Falando e recebendo as intervenções do analista, o sujeito pode passar, de fato, a falar melhor, expressar-se melhor e obter os benefícios disso em seu cotidiano, relações e percepções, lidando, então, de forma mais rica com seus próprios furos, e os dos outros, passando assim a viver em meios mais dignos, interessantes, apesar de tudo, e de tantas falhas estruturais do humano e suas vivências entre si e com o mundo.

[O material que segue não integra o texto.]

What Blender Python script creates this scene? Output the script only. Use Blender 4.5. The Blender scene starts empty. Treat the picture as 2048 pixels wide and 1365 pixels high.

Percebemos ser possível falar, assim, desse aspecto, sem entrar em complicações conceituais desnecessárias ao público não "iniciado" na terminologia técnica freudiana e de demais autores. Por outro lado, muitos diriam que uma psicanálise não possui objetivo prévio, que ela "não serve para nada além de si mesma", ou que cada uma "vai dar" em algo. É uma linha de pensamento dentro do campo analítico, mas nos permitimos discordar: visamos que uma psicanálise perspectiva um trabalho com o sujeito de reorganização e abertura de possibilidades interessantes para a vida – o que fica em aberto é como isso será de fato para cada um, e como, nos processos particulares, a escuta vai respeitar mesmo o tempo e andamento dos processos. Sem impor algo ao paciente, e sem projetar que o melhor para si serve ao outro.
A psicanálise constitui um processo em que não há garantias, e no
qual não há espaço para o falseamento. Em todo caso, isso não diz respeito ao analista fazer-se de sádico; mas de ser ético. Esta ética se refere a escutar com calma sobre o sofrimento do outro, sem, numa primeira instância, julgar se esse sofrimento é superficial ou profundo, válido ou inválido; trata-se antes de perceber aos poucos o que a fala sobre esse sofrimento afinal vai trazendo, montando; qual o quadro delineado pelo expressar-se do paciente? Como entrar nele e, aí sim, pegar as figuras e as tinturas que são mesmo importantes para assimilar o funcionamento do sujeito e o(s) verdadeiro(s) porquê(s) de seu sofrimento? Tudo reside na escuta. Mas e a intervenção?
A fala do analista deve produzir mais associações e causar reações emocionais no paciente, fora isso, não conseguimos dizer qual intervenção, ou tentativa interpretativo-tradutória, é mais certa ou errada. Se o analista se arrisca, produz associações e afetos no paciente, este pensa nas questões levantadas nas sessões e se torna mais passível de realinhar, mudar, conceitos, posturas e jeitos nocivos ou sem graça de ser; a análise, então, está caminhando.